Encyclopedia of Contemporary Chinese Culture

YANG LIAN

b. 1955, Switzerland
Poet
Yang Lian was the son of a diplomat and grew up in Beijing. He began to write poetry in the 1970s as an ‘educated youth’ in the countryside. On his return to the capital, he co-founded—with Bei Dao, Mang Ke and others—the influential literary magazine Today (Jintian). As a result of the ‘cleansing spiritual pollution’ campaign in 1983, his poems were banned in China. In 1989, while visiting New Zealand, Yang Lian received the news of the 4 June Massacre. Sad and furious, he expressed his protest by organizing a memorial for the dead of Tiananmen; he then claimed himself a ‘Chinese poet in exile’. After sojourns in Australia, Germany and the United States, he settled in London.
One of the most prolific and innovative of contemporary Chinese poets, Yang Lian has been widely hailed in Europe and America as a ‘highly individual voice’ in world literature.He has published seven books of poetry and two of essays; his works have been translated into many languages. Haunted by the traumatic experiences in his past, Yang Lian often deals with themes of death and inner darkness; his poetry is saturated with horrible images and disturbing voices. The enchanting, often eerie imagination evidenced in his works is embedded in a humanitarian concern for the everyday desires of the common people.

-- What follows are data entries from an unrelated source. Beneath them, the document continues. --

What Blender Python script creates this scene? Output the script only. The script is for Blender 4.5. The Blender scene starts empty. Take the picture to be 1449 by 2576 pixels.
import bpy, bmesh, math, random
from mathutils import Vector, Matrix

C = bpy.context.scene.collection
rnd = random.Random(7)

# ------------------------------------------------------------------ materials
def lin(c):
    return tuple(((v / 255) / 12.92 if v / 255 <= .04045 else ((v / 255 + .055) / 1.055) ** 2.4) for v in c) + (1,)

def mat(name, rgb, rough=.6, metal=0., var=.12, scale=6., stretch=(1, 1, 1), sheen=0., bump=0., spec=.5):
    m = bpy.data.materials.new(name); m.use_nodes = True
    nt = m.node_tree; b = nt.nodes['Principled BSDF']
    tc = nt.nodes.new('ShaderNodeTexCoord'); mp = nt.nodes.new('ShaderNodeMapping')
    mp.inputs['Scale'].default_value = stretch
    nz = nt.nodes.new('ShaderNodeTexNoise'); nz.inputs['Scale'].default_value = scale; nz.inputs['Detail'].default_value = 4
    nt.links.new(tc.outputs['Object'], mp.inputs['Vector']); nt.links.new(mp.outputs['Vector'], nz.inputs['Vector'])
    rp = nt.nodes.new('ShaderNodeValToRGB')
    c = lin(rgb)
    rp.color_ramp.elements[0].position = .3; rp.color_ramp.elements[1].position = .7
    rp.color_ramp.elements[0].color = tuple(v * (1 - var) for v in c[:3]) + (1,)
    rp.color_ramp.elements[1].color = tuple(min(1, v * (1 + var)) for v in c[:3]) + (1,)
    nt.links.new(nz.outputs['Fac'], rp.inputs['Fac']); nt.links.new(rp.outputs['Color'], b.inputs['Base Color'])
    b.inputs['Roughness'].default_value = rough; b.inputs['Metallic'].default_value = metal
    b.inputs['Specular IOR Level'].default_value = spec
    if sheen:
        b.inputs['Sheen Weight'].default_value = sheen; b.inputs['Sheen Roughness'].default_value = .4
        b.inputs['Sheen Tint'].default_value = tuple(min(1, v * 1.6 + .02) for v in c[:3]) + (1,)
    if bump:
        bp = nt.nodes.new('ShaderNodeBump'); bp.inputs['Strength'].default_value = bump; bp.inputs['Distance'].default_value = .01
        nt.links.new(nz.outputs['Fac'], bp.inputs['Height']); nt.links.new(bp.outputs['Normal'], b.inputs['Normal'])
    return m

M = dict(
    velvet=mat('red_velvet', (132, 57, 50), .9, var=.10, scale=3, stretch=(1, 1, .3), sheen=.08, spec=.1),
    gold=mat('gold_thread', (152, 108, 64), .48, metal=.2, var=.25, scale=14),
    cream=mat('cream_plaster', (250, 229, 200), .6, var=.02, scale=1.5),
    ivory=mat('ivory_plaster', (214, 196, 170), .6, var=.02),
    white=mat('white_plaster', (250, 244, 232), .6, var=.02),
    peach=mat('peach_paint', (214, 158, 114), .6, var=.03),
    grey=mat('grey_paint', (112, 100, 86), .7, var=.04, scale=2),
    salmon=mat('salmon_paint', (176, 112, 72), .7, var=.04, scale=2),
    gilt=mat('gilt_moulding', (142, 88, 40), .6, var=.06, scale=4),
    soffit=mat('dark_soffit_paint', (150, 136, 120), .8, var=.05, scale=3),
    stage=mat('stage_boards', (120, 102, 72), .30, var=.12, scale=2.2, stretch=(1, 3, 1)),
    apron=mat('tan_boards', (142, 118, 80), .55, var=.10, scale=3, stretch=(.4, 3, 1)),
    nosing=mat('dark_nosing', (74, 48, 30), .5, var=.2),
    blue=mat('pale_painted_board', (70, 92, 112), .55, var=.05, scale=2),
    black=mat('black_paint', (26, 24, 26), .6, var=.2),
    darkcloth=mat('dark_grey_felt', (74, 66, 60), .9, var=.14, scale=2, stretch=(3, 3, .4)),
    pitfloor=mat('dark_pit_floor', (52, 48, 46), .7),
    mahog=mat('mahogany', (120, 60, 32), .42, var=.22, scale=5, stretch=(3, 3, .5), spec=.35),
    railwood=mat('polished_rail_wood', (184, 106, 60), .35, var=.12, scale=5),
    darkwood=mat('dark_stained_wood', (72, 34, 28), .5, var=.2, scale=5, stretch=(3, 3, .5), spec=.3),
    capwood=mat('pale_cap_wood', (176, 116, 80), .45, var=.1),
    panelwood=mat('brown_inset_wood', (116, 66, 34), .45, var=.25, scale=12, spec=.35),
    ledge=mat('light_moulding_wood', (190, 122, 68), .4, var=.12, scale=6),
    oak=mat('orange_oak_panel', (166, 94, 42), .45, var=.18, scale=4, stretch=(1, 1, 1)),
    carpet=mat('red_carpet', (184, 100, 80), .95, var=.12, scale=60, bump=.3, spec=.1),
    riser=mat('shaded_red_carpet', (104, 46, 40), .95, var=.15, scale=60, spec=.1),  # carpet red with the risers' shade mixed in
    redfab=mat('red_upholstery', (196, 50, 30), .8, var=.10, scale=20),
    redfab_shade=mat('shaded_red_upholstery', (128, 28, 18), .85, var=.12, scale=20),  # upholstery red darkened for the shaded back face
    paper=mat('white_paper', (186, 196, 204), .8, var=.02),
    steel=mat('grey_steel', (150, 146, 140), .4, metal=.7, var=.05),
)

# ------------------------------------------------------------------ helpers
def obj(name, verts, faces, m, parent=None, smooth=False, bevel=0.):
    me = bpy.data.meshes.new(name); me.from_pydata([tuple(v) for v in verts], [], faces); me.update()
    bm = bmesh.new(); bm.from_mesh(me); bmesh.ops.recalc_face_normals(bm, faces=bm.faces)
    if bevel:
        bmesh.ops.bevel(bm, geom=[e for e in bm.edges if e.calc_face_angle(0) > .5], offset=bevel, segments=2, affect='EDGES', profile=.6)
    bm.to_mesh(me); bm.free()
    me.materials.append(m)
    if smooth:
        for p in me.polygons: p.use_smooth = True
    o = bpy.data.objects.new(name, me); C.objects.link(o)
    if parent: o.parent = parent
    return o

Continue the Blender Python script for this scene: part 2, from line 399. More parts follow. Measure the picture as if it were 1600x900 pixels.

In search for new form, Yang Lian experiments with style, and has self-consciously expanded the aesthetic territory of Chinese poetic language. His highly modernistic style is sometimes reminiscent of Western masters such as Yeats, Pound or Eliot, but he has also mined the spiritual sources of the Chinese cultural tradition, as shown by his book-length poem entitled Yi, which was inspired by Yijing [Book of Changes]. In his 1999 collection, Where the Sea Stands Still, Yang Lian presents a myriad of poetic expression in a style at once serene and complex. This collection won a British book award in the same year.
Further reading
Cayley John (2002). ‘John Cayley with Yang Lian’. positions: east asia cultures critique 10.3:773–84.
Yang, Lian (1999) Where the Sea Stands Still: New Poems. Trans. Brian Holton. Newcastle upon Tyne: Bloodaxe Books.
——(2002). Notes of a Blissful Ghost. Trans. Brian Holton. Hong Kong: Renditions [anthology].